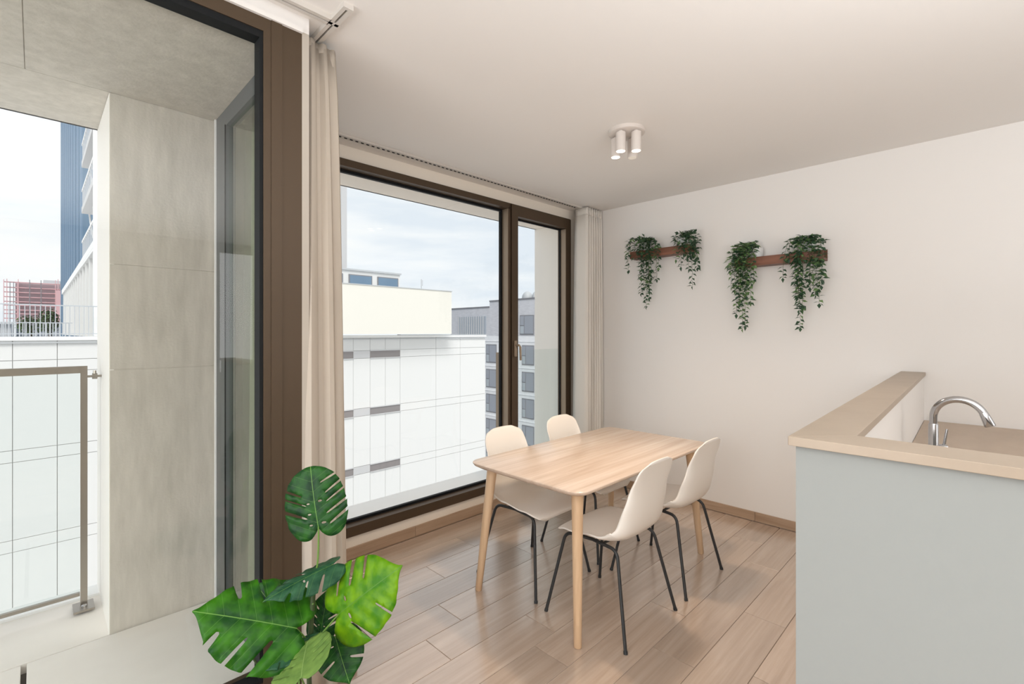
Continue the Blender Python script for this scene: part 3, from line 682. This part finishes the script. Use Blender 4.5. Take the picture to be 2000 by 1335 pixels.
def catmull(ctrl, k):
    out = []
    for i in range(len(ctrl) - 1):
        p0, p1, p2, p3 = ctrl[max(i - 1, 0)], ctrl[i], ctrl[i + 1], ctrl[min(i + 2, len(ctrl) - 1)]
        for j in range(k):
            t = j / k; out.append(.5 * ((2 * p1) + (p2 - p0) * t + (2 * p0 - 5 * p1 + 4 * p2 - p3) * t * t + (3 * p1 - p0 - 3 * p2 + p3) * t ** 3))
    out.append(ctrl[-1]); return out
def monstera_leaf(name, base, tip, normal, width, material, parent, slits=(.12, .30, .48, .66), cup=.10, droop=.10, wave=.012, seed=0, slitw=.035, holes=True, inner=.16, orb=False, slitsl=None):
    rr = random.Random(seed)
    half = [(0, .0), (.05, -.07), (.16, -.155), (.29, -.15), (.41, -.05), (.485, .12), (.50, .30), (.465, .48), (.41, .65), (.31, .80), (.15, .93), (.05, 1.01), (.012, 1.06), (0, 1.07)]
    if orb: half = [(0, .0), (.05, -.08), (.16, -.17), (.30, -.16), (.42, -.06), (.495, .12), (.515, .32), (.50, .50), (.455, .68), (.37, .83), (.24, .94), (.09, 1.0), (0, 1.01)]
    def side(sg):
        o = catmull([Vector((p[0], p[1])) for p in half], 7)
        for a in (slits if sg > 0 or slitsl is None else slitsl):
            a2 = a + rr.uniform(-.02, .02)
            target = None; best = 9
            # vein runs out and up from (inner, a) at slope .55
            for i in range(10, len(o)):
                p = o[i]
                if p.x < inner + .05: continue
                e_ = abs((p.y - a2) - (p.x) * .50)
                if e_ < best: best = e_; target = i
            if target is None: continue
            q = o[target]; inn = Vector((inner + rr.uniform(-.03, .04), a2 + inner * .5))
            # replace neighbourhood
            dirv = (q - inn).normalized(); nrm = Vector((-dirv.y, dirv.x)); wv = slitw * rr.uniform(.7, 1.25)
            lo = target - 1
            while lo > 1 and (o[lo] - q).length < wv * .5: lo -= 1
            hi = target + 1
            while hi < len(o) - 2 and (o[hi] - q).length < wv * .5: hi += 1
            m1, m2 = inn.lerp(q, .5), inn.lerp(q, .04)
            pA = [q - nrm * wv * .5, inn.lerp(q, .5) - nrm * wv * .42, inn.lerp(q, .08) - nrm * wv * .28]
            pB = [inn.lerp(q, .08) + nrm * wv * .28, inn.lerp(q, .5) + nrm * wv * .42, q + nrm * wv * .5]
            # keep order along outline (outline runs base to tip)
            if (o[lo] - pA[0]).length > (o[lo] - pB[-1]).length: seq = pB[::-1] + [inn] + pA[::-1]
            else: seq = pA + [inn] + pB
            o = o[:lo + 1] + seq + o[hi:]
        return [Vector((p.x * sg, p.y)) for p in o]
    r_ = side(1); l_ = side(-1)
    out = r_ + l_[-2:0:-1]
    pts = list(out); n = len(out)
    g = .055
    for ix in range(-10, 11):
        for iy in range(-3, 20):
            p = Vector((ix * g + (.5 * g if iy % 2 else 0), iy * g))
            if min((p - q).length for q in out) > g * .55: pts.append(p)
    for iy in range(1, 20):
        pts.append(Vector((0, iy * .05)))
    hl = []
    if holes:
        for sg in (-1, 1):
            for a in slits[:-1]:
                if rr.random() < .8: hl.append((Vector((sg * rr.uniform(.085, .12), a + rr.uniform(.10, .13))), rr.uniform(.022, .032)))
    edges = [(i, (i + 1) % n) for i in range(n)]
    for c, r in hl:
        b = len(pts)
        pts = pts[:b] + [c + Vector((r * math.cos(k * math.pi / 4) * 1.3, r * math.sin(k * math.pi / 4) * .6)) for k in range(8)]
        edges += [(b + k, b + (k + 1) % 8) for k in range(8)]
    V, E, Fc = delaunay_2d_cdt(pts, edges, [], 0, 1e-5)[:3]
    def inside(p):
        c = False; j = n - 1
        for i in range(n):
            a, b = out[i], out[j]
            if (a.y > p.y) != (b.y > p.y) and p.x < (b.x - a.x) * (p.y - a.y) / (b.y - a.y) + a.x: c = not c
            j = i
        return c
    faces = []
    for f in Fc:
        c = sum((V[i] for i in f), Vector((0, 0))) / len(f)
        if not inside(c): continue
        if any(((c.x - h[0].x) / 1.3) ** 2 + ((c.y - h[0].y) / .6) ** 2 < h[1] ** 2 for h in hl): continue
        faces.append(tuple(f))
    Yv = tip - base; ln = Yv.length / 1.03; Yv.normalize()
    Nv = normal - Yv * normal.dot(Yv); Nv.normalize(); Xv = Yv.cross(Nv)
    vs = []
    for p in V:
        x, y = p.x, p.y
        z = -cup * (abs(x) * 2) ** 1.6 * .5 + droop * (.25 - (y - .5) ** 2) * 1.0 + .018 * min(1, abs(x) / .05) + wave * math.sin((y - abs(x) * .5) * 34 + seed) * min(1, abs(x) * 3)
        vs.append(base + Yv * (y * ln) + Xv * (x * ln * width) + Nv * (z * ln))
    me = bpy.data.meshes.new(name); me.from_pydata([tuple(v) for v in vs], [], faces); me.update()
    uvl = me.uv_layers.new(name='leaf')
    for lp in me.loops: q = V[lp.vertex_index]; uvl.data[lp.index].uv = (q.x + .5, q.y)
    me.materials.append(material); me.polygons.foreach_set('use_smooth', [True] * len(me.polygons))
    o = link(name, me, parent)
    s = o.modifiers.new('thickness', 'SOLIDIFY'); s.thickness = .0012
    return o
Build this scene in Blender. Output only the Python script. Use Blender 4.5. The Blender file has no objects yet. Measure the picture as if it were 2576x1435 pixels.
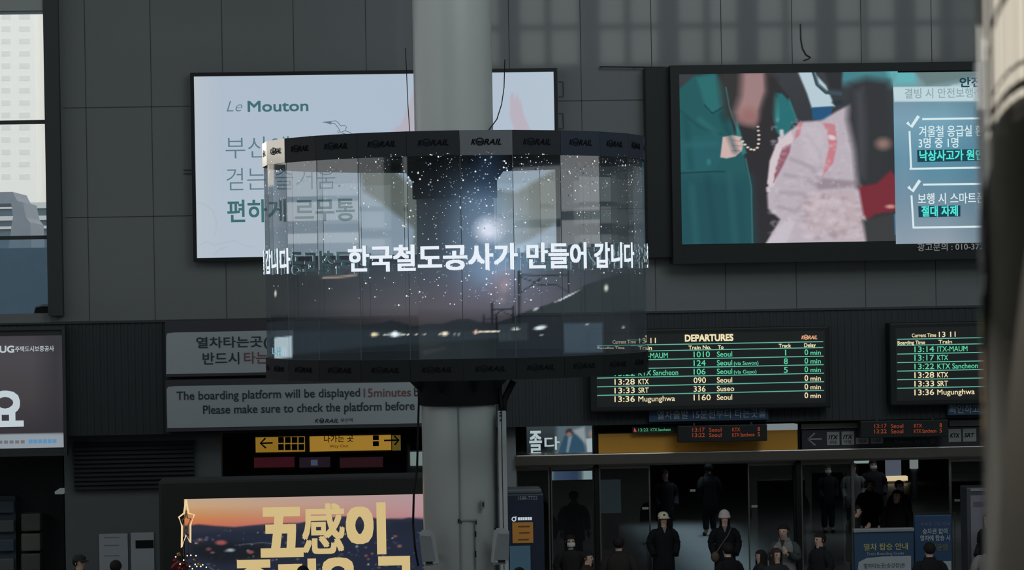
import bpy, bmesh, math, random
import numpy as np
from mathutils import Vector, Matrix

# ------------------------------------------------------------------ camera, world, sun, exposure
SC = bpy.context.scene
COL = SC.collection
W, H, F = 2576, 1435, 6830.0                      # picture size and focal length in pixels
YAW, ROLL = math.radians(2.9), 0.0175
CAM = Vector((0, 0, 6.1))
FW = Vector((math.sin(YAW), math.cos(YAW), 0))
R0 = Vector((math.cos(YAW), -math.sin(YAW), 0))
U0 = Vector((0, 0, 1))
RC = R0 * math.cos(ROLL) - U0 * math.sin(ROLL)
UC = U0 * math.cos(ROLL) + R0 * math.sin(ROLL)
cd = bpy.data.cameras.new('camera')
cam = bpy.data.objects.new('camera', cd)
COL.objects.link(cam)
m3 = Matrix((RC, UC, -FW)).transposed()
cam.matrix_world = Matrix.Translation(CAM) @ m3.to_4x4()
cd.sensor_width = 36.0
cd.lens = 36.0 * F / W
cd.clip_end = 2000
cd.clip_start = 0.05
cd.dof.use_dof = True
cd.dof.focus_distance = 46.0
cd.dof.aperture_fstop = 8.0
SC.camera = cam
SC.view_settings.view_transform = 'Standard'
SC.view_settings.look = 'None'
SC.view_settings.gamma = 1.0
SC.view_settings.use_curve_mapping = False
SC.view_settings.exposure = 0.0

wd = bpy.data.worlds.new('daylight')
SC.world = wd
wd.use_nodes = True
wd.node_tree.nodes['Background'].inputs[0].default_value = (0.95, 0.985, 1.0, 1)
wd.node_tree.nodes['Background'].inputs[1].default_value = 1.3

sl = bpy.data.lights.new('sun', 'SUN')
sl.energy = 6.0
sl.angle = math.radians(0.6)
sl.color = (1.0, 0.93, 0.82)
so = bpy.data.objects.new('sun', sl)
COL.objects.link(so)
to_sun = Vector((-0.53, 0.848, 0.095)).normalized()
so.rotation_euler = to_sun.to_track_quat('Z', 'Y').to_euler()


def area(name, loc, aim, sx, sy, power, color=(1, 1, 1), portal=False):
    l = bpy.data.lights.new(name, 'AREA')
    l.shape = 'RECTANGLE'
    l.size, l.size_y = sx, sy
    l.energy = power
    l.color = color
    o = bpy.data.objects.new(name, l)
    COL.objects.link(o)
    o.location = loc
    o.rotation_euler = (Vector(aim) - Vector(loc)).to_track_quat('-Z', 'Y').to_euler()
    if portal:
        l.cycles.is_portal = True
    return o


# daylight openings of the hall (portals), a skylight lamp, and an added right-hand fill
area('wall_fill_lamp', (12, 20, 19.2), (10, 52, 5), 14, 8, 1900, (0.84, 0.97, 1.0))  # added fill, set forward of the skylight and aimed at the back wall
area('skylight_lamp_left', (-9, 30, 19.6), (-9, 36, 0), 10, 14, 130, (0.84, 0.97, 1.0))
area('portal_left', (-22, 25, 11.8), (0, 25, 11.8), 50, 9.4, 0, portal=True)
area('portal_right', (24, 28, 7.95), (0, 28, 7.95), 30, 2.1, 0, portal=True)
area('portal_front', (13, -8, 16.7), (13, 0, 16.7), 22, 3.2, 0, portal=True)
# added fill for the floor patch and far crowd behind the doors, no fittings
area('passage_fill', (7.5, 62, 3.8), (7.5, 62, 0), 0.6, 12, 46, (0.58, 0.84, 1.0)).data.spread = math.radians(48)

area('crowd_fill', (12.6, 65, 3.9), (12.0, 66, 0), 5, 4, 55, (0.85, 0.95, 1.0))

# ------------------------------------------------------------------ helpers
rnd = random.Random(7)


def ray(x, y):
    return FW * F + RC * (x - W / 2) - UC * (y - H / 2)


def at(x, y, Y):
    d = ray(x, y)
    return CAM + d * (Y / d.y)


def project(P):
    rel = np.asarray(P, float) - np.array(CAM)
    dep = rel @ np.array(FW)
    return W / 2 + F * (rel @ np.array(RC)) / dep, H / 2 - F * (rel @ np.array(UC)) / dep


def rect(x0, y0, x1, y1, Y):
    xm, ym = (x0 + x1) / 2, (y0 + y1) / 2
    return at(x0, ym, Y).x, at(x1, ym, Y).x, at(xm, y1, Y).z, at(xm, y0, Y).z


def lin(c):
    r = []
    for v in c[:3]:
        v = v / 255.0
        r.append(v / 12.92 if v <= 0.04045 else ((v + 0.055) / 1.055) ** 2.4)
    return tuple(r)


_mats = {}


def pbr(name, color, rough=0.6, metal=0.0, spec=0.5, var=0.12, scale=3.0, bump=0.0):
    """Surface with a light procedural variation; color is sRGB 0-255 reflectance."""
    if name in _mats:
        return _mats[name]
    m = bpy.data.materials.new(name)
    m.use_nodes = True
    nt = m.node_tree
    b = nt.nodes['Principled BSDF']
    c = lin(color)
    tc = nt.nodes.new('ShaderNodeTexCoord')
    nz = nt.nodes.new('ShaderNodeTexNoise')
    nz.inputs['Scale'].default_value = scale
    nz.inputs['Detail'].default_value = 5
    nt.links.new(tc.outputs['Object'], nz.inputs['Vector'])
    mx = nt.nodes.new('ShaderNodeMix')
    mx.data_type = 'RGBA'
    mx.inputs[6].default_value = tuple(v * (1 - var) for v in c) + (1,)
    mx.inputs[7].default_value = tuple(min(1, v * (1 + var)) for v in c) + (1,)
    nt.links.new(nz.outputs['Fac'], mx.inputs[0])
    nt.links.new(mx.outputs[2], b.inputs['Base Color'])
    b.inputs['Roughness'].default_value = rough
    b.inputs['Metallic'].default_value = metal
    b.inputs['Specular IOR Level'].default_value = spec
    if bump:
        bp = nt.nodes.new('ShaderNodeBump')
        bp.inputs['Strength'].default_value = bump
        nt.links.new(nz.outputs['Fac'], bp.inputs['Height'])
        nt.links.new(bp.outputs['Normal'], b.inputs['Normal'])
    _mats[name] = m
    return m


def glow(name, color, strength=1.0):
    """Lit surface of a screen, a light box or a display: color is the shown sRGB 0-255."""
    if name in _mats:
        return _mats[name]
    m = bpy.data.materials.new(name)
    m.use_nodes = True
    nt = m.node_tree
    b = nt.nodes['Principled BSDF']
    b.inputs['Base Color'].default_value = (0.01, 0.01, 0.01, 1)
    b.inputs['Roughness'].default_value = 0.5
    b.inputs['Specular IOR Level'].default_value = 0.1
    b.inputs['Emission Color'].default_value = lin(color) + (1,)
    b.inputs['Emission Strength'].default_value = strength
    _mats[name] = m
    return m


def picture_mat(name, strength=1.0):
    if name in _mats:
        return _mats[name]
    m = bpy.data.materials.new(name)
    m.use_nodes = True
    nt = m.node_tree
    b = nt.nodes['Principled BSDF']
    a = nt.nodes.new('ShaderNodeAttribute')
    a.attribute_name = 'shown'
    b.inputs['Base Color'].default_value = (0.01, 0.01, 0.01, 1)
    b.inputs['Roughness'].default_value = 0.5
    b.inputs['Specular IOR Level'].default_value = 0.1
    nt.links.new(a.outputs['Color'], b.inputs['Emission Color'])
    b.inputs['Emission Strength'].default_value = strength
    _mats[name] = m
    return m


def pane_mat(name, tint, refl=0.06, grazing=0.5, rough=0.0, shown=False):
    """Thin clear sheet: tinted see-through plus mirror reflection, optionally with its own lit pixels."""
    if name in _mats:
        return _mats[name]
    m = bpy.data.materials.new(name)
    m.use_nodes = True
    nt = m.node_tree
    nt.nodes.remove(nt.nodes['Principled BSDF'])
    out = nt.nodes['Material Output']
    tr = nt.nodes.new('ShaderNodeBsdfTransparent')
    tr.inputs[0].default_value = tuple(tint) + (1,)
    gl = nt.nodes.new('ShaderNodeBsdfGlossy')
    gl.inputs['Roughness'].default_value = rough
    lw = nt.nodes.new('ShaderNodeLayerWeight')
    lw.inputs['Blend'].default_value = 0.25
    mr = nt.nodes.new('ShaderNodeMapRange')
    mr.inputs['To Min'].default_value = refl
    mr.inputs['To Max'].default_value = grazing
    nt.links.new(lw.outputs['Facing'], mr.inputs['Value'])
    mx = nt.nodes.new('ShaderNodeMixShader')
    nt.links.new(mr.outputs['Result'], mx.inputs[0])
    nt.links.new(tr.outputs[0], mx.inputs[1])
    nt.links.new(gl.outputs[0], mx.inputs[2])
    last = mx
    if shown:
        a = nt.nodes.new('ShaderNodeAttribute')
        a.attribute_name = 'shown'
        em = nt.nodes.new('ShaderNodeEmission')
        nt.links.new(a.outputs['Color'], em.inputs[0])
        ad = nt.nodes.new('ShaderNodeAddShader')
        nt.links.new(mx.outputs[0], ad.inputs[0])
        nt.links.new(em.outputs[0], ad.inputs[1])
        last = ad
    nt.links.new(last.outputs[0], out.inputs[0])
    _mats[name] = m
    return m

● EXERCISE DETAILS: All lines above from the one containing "Build this scene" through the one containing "from mathutils import Vector, Matrix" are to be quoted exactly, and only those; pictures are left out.

● ANSWER TO THE EXERCISE:
Build this scene in Blender. Output only the Python script. Use Blender 4.5. The Blender file has no objects yet. Measure the picture as if it were 2576x1435 pixels.
import bpy, bmesh, math, random
import numpy as np
from mathutils import Vector, Matrix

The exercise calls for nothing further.